DENVER — Four Colorado teachers who have been charged with or convicted of sexual assault on a child have had their licenses suspended by the State Board of Education.
Christopher Adams-Wenger, a music teacher at Union Colony Prep School in Weld County, is charged with exchanging more than 40,000 sexually explicit text messages with a minor girl. According to school documents, it started as an inappropriate social friendship.
Brittany Von Stein from Basalt High School in Pitkin County is charged for what started as an inappropriate social friendship and promptly became sexual.
Richard Alan Davis, a teacher and track coach at Greeley West High School, is accused of, “poor professional boundaries and being touchy with female student athletes.”
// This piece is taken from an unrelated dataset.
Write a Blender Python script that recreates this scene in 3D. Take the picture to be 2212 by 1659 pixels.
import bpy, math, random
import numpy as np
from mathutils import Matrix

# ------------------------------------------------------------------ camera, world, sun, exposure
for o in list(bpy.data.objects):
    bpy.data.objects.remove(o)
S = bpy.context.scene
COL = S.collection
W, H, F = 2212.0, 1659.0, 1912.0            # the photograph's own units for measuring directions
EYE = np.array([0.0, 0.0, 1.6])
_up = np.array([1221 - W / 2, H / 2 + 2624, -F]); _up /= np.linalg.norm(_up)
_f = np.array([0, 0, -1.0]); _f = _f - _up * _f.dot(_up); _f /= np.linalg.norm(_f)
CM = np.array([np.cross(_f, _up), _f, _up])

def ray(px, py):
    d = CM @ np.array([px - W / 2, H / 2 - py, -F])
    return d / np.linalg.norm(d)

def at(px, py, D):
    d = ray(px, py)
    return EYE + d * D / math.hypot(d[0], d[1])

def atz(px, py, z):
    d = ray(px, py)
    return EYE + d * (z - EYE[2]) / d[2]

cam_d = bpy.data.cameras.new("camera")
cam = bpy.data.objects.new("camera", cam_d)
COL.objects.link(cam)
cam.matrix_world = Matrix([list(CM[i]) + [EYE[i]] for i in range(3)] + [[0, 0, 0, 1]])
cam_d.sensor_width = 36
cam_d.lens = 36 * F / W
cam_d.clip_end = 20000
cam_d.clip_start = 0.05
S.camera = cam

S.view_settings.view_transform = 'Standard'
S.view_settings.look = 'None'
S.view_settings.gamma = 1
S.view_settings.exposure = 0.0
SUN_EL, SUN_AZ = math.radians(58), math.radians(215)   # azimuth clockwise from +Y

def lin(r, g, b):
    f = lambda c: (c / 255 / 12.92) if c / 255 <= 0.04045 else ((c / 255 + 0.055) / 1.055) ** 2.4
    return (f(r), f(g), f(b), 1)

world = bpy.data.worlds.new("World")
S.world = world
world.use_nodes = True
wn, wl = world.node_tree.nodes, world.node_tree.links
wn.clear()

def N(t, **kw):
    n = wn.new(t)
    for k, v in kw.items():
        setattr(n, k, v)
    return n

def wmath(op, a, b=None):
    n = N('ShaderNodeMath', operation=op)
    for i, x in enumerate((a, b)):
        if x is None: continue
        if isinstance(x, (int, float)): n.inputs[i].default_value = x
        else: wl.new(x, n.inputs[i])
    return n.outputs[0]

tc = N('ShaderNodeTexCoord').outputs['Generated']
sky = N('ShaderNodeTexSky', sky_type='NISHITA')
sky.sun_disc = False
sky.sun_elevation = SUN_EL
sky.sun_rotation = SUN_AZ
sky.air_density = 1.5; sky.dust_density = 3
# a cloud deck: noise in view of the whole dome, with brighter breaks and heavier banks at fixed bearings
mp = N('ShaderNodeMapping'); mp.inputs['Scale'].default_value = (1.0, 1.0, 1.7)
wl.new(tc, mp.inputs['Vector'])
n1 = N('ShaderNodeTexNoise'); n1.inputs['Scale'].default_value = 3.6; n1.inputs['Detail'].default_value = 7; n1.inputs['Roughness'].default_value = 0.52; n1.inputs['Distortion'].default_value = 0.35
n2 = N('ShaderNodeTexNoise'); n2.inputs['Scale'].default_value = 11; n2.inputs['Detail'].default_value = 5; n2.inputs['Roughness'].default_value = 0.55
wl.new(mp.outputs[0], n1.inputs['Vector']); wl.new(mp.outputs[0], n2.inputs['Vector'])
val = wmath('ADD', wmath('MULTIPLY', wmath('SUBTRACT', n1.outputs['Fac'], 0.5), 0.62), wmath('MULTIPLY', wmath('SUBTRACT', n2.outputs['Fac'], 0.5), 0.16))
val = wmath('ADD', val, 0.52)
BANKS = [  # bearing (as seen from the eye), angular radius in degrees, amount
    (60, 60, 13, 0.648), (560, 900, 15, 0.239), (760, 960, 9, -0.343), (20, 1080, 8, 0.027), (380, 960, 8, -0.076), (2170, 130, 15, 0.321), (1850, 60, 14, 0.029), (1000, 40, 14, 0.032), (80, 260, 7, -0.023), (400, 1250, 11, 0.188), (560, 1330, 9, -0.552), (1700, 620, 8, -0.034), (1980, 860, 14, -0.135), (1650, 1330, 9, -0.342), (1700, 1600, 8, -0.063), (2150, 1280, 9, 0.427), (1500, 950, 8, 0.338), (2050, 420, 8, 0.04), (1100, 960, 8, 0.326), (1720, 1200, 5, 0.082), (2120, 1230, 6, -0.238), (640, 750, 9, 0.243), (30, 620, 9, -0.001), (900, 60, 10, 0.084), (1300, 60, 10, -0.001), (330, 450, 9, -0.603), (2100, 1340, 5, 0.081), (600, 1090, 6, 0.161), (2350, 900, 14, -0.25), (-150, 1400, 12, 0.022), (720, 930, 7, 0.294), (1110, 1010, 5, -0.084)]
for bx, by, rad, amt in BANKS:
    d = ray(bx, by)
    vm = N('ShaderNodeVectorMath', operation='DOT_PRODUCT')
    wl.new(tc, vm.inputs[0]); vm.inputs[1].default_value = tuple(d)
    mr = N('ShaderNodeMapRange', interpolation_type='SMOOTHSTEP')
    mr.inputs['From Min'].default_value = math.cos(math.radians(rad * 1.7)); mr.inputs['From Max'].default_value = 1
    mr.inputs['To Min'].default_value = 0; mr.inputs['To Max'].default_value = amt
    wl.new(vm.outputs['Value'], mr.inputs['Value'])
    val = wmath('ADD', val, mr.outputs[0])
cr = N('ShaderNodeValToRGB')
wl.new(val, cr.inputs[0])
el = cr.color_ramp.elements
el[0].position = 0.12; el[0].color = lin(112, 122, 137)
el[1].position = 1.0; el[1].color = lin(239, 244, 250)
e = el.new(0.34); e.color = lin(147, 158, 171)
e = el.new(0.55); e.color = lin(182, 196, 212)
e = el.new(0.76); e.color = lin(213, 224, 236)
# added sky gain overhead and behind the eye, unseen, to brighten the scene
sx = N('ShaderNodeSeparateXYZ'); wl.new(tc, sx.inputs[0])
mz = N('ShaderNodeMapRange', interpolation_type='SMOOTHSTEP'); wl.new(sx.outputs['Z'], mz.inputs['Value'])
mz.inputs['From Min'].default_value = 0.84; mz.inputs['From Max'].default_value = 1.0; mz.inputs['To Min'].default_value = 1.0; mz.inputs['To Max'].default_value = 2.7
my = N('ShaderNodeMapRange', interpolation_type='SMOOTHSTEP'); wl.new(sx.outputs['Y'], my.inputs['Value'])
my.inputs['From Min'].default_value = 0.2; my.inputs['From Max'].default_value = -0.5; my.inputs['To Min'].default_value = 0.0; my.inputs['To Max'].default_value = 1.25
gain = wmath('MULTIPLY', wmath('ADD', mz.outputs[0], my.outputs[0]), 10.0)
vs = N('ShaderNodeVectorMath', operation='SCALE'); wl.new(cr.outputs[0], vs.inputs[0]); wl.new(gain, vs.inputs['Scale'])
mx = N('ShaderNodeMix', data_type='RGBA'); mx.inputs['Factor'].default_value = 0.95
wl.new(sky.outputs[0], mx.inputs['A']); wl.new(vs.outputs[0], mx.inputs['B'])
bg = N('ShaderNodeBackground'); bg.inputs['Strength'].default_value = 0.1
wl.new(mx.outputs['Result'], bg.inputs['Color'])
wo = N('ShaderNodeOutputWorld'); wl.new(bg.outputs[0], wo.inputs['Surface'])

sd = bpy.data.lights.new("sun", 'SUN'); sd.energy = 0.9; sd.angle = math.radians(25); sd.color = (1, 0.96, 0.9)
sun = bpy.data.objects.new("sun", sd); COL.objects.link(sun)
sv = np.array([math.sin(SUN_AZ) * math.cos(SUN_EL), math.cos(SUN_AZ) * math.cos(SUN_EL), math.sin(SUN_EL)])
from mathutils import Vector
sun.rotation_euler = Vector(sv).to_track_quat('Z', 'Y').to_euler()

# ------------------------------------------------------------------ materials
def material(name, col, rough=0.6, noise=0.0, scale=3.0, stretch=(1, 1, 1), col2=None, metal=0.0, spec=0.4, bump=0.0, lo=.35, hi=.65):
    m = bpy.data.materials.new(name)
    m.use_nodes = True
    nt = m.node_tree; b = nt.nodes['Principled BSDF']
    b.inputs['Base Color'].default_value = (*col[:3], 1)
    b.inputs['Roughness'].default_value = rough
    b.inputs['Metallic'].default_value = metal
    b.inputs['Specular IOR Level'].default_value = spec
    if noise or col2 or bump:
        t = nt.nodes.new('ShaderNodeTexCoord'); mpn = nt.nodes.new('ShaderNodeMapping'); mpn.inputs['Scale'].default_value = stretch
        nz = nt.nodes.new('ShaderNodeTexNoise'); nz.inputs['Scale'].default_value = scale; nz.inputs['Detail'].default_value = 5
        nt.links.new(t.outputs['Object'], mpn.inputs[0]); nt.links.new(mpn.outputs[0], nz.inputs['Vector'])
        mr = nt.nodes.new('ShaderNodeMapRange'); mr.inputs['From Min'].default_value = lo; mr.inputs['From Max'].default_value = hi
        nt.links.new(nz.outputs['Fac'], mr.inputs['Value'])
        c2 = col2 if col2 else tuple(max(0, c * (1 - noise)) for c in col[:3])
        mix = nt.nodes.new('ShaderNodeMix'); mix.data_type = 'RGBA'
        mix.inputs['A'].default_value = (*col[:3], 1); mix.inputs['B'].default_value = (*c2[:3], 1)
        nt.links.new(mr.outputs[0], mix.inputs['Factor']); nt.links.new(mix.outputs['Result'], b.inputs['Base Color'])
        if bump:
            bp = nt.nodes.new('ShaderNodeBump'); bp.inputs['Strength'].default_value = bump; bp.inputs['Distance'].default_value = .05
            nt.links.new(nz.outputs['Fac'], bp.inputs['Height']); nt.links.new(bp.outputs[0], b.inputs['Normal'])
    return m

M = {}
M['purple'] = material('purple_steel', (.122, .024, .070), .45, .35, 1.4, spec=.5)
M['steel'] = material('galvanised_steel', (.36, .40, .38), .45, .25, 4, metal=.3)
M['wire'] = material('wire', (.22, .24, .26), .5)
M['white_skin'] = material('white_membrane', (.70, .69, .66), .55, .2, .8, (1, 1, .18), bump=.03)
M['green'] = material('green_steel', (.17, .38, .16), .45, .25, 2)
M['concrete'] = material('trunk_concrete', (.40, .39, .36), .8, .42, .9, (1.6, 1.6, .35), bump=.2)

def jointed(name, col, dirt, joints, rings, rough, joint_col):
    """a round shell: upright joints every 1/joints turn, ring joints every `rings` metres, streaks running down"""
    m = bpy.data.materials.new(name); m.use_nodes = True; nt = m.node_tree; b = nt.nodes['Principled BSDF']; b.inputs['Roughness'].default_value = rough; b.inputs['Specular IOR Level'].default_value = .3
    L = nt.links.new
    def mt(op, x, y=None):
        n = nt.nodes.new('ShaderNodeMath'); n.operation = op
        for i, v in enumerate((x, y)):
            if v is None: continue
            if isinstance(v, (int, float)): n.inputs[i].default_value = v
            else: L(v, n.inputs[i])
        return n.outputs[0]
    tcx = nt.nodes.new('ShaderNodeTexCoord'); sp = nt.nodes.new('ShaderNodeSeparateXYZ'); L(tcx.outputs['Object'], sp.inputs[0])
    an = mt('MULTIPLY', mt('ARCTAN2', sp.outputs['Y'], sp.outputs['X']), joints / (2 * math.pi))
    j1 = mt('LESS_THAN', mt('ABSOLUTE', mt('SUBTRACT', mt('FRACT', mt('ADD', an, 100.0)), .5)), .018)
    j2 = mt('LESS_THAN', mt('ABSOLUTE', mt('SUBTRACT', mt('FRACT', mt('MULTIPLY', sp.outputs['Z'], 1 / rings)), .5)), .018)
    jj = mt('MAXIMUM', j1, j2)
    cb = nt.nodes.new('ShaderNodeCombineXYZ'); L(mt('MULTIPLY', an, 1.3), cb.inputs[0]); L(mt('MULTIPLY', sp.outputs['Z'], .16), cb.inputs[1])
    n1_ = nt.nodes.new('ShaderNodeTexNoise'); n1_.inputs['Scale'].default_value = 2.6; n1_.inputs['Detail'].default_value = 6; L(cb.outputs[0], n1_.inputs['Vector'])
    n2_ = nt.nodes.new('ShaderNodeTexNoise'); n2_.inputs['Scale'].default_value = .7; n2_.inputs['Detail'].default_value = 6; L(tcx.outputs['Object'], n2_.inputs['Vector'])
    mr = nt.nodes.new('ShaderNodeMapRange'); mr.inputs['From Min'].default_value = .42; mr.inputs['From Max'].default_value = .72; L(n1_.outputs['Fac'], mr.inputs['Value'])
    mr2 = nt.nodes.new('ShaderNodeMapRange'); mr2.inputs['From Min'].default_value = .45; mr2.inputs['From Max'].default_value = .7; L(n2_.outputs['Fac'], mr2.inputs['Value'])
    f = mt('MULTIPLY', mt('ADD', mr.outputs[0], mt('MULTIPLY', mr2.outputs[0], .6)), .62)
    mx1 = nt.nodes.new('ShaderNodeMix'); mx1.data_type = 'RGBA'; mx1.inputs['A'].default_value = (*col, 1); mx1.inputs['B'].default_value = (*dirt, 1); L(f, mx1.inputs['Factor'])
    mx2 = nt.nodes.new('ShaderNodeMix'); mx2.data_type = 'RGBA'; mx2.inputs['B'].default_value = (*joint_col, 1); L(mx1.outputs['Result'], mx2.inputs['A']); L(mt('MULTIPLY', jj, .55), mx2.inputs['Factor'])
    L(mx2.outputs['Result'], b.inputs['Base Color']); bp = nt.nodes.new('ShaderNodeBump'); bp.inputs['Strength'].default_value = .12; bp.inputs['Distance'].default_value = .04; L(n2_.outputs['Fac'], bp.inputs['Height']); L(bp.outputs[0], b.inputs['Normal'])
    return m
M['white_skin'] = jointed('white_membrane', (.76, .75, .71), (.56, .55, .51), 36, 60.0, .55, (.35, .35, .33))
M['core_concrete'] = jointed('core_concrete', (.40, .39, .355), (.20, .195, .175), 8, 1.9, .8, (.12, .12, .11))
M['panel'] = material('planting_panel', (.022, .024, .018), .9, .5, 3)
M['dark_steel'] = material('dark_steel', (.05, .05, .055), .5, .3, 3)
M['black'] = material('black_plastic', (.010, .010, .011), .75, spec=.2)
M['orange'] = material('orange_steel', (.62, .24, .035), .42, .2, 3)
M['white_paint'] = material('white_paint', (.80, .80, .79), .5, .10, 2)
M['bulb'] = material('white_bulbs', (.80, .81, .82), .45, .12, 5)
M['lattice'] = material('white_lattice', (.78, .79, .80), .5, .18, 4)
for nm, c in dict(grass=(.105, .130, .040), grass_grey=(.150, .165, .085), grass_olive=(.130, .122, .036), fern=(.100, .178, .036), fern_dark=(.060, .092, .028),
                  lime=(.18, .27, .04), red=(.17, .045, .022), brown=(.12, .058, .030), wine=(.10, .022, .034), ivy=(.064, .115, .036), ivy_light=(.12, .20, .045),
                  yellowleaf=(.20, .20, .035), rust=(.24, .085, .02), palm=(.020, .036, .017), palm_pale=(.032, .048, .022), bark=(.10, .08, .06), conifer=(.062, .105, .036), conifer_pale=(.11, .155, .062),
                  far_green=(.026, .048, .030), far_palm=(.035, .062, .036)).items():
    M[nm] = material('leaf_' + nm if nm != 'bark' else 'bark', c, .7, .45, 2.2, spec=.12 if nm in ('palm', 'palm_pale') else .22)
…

Sarah Elise Porter, a teacher and track coach at Arapahoe High School in the south metro area, “grabbed a student’s genitals and threatened she would do something if he did not cooperate.” Porter was recently sentenced to 10 years of sex offenders intensive probation and 90 days in jail.
The FOX31 Problem Solvers spoke with Colleen O’Neil with the State Department of Education. She says the incidents are “flagrantly against the better judgement of themselves and the needs for the kids.”
The criminal charges all include “sex assault against a child” by a “person of trust.”
“They actually take the place of parents when they come into schools. And so those are people in a position of trust,” O’Neil said.
Susie Roman is with the “Blue Bench,” a Denver-based organization which aims to “eliminate sexual assault and diminish the impact it has on individuals, their loved ones and our community through comprehensive issue advocacy, prevention and care.”
Roman says the “person of trust” charge is extremely important.
“What’s happening is sexual violence. It’s not consensual sex,” Roman said.
Roman explains as a “parent figure” in the classroom, the teacher is responsible for the care, safety and well-being of the child — a position of trust.
“So they can’t enter into a sexual relationship with someone where they have some sort of power over that young person’s life and their safety and well-being,” Roman said.
Everyone the Problem Solvers spoke to says sex assaults on students by teachers is an ongoing problem. To have four teachers’ licenses suspended in just one board meeting some say seems egregious but nonetheless everyone agrees on one thing: no matter the circumstances, it’s never the student’s fault.
“It’s never the young person’s fault if that person in a position of trust chooses to do that,” Roman said.